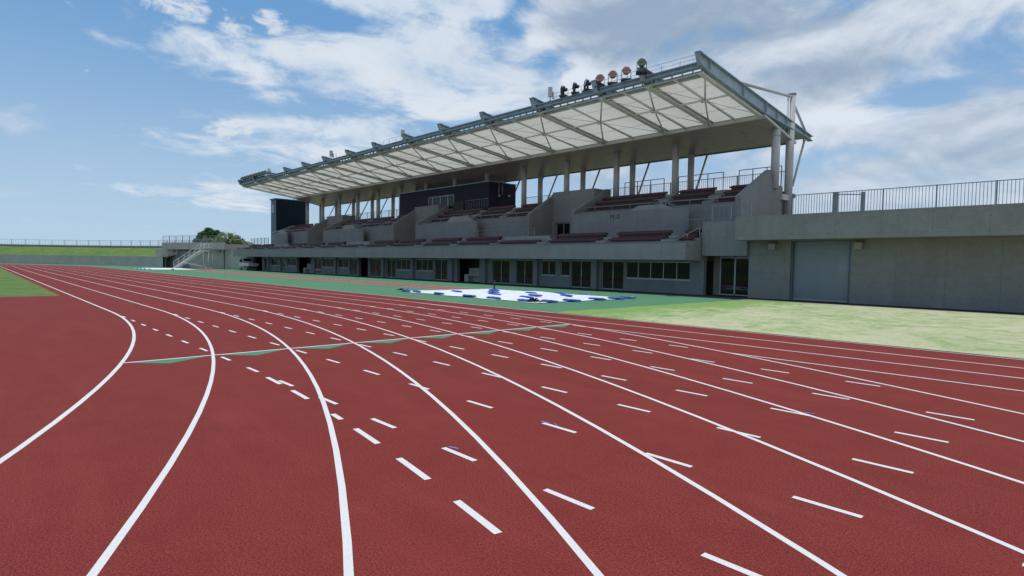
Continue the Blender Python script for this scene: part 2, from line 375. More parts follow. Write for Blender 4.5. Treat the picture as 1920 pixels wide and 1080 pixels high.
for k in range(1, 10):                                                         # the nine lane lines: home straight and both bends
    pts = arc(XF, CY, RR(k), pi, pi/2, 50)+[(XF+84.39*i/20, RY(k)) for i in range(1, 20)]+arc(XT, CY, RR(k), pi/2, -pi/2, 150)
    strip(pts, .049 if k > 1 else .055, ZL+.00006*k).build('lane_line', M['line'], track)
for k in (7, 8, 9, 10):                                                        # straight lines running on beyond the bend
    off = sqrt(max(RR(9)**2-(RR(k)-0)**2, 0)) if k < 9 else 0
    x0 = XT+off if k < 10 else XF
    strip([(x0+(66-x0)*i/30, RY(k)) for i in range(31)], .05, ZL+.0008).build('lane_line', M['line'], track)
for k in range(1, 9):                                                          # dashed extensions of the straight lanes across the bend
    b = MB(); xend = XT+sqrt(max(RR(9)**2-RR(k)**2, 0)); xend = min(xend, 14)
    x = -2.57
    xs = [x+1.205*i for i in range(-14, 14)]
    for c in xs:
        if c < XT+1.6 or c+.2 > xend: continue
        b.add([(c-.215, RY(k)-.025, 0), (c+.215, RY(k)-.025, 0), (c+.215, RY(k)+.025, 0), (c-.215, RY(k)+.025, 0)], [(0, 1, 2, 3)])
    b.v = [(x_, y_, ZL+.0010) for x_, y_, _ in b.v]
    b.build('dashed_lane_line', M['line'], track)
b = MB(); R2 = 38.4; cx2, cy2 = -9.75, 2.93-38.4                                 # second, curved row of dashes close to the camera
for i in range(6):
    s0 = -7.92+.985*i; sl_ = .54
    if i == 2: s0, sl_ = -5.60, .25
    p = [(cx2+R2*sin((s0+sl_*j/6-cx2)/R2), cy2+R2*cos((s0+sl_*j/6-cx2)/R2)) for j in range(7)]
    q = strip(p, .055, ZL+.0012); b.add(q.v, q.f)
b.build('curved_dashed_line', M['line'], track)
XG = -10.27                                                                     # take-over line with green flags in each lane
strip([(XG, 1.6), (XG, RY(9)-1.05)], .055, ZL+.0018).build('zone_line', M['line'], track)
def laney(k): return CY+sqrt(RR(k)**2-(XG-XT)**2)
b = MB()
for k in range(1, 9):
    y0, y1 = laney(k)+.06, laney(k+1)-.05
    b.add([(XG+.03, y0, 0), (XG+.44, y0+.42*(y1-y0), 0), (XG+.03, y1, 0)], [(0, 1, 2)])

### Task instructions
Make an exact reproduction of the listing above, without any pictures.

### Reply
Continue the Blender Python script for this scene: part 2, from line 375. More parts follow. Write for Blender 4.5. Treat the picture as 1920 pixels wide and 1080 pixels high.
for k in range(1, 10):                                                         # the nine lane lines: home straight and both bends
    pts = arc(XF, CY, RR(k), pi, pi/2, 50)+[(XF+84.39*i/20, RY(k)) for i in range(1, 20)]+arc(XT, CY, RR(k), pi/2, -pi/2, 150)
    strip(pts, .049 if k > 1 else .055, ZL+.00006*k).build('lane_line', M['line'], track)
for k in (7, 8, 9, 10):                                                        # straight lines running on beyond the bend
    off = sqrt(max(RR(9)**2-(RR(k)-0)**2, 0)) if k < 9 else 0
    x0 = XT+off if k < 10 else XF
    strip([(x0+(66-x0)*i/30, RY(k)) for i in range(31)], .05, ZL+.0008).build('lane_line', M['line'], track)
for k in range(1, 9):                                                          # dashed extensions of the straight lanes across the bend
    b = MB(); xend = XT+sqrt(max(RR(9)**2-RR(k)**2, 0)); xend = min(xend, 14)
    x = -2.57
    xs = [x+1.205*i for i in range(-14, 14)]
    for c in xs:
        if c < XT+1.6 or c+.2 > xend: continue
        b.add([(c-.215, RY(k)-.025, 0), (c+.215, RY(k)-.025, 0), (c+.215, RY(k)+.025, 0), (c-.215, RY(k)+.025, 0)], [(0, 1, 2, 3)])
    b.v = [(x_, y_, ZL+.0010) for x_, y_, _ in b.v]
    b.build('dashed_lane_line', M['line'], track)
b = MB(); R2 = 38.4; cx2, cy2 = -9.75, 2.93-38.4                                 # second, curved row of dashes close to the camera
for i in range(6):
    s0 = -7.92+.985*i; sl_ = .54
    if i == 2: s0, sl_ = -5.60, .25
    p = [(cx2+R2*sin((s0+sl_*j/6-cx2)/R2), cy2+R2*cos((s0+sl_*j/6-cx2)/R2)) for j in range(7)]
    q = strip(p, .055, ZL+.0012); b.add(q.v, q.f)
b.build('curved_dashed_line', M['line'], track)
XG = -10.27                                                                     # take-over line with green flags in each lane
strip([(XG, 1.6), (XG, RY(9)-1.05)], .055, ZL+.0018).build('zone_line', M['line'], track)
def laney(k): return CY+sqrt(RR(k)**2-(XG-XT)**2)
b = MB()
for k in range(1, 9):
    y0, y1 = laney(k)+.06, laney(k+1)-.05
    b.add([(XG+.03, y0, 0), (XG+.44, y0+.42*(y1-y0), 0), (XG+.03, y1, 0)], [(0, 1, 2)])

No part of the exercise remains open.